▸ **Instructions for the task**:
Your task is to transcribe, without alteration, the lines from the top of the material below through the line bearing "COL = S.collection", inclusive.

(Stored items from a collection)
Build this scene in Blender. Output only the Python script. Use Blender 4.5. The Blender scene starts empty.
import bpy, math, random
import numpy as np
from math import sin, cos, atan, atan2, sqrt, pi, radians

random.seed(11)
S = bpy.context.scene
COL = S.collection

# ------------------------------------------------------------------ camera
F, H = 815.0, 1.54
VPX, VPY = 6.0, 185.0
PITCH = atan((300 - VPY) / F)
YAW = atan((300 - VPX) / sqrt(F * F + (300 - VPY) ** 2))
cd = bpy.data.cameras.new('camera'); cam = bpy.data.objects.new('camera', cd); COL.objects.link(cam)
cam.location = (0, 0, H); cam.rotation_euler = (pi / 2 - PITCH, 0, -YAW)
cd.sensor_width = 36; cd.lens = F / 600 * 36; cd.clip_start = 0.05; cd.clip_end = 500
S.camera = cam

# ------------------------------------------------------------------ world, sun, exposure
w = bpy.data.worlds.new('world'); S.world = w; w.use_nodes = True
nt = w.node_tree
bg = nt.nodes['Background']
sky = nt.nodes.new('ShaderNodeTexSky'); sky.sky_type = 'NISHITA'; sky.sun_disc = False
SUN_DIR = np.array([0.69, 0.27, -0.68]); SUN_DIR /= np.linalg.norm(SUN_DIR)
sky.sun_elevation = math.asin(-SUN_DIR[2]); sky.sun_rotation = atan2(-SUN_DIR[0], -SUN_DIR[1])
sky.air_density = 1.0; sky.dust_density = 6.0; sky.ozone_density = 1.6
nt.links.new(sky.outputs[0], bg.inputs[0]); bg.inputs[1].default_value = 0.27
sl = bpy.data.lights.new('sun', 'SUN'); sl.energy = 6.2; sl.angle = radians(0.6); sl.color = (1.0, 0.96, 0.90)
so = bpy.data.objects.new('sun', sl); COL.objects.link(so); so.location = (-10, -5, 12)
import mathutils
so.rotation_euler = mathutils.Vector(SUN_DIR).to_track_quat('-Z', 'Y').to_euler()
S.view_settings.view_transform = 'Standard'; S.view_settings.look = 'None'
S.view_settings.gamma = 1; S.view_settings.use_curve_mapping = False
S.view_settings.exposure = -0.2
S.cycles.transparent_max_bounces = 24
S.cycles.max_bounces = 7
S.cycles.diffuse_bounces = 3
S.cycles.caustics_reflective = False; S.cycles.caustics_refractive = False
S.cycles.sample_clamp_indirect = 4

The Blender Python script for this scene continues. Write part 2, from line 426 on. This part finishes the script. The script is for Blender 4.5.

▸ **Response to the task**:
Build this scene in Blender. Output only the Python script. Use Blender 4.5. The Blender scene starts empty.
import bpy, math, random
import numpy as np
from math import sin, cos, atan, atan2, sqrt, pi, radians

random.seed(11)
S = bpy.context.scene
COL = S.collection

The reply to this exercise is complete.